He visto la forma que este mundo ha cobrado, y por adelantado me he deshecho de todo aquello que carece de valor, de todo aquello que no suma, de todo aquello que convierte a los individuos en zombies.
Nadie se sincera con vos cuando decís la verdad que los demás callan.
Es necesario alzar la voz y oponerse durante el suficiente tiempo a las normas para que los que están detrás tuyo decidan levantarse y protestar.
Y aún así, de un instante para el otro te convertís en prescindible, porque al final del día nadie pone la piel en juego; nadie desea comprometerse; nadie quiere ponerse una camiseta, mucho menos, transpirarla.
Renegué de la amistad, porque no pide explicaciones al llegar y por ello mismo parte sin avisar -a menos claro está, que uno esté dispuesto a seguirle el juego a la manada. El resto no me importó, porque tuve empírica evidencia de que estaba en lo correcto.
Poner a mis amigos a la altura de mis expectativas sólo los alejó de mí.
Ponerle el cuerpo y el alma a las cosas hechas entre amigos sólo los impulsó a usarme y descartarme.
Haberle puesto el pecho a sacar a mis amigos adelante sólo sirvió para que prescindieran de mí en el momento en que me negué a aceptar un consenso erróneo.
A efectos prácticos, es como si viviera en otro país: no conozco a nadie excepto a aquellos que trabajen conmigo. Y la mayoría de gente que está en mi rubro, por los motivos que fuesen, me ignora.

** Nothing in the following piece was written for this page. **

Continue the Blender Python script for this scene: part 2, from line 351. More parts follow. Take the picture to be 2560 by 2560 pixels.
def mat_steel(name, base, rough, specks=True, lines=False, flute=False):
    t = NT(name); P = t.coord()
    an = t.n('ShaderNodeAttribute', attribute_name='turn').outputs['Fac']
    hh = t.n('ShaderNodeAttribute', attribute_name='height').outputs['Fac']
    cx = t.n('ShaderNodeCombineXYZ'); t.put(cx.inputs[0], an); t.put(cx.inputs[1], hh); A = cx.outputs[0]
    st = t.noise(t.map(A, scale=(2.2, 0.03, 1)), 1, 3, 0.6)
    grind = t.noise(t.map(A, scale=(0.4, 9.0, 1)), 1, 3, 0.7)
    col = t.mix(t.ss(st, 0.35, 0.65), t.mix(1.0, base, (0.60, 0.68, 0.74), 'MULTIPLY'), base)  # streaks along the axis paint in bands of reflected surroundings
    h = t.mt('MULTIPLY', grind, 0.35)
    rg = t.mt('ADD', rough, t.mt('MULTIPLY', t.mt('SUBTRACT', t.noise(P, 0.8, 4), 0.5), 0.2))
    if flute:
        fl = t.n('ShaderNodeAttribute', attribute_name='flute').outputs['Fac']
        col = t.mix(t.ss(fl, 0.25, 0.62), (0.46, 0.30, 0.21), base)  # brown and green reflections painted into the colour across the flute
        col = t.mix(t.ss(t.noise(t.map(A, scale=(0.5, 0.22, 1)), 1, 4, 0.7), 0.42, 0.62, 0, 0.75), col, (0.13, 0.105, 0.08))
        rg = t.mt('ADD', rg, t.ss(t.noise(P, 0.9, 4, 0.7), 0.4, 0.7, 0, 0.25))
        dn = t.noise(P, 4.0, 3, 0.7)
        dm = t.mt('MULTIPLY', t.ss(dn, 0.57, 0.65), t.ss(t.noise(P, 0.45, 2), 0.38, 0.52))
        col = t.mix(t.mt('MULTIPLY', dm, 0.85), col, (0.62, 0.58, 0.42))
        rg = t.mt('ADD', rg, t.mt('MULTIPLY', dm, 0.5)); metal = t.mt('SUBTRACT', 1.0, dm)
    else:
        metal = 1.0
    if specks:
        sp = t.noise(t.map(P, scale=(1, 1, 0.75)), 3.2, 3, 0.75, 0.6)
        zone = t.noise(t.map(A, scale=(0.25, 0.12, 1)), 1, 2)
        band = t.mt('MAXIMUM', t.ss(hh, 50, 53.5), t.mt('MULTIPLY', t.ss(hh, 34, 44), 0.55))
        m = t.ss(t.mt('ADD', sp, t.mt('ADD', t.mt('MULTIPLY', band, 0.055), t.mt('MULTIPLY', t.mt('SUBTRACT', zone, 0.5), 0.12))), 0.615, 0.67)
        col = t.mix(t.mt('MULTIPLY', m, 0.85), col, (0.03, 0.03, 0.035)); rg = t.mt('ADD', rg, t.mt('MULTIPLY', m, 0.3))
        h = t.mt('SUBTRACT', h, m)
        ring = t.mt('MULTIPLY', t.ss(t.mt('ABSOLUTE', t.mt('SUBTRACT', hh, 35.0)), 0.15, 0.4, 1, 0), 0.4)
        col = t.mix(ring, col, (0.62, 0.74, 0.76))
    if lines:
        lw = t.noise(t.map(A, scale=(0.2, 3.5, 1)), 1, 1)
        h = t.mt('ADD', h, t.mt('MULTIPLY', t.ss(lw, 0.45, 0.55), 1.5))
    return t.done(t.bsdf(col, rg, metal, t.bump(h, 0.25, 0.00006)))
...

Tras años y años de que se prescinda de vos -sabiéndote imprescindible, habiendo dado pruebas, exámenes y cátedra en las materias a mano- en un mundo que premia la atención a medias -y la improductividad, y la mediocridad, y otras cosas a las que me opongo enérgicamente-...
qué me queda?
Estoy seguro que otros exiliados (los de verdad, los que agarraron sus cosas y se fueron) lo padecieron peor; incluso estoy seguro que usaron esas emociones como combustible para ponerle empuje a lo que hacían.
Hicieron valer sus sacrificios, como quien dice.
En resumidas cuentas, no queda más que acostumbrarse -otra vez- a que la tormenta va a seguir dando vueltas durante toda la estación, y hacer las paces conque va a haber que bancarla solo.
Aceptar -de nuevo- que ésta es, al fin y al cabo, la vida que uno creó para si mismo.
Tal vez el precio de seguir la propia Senda caminando se pague solo.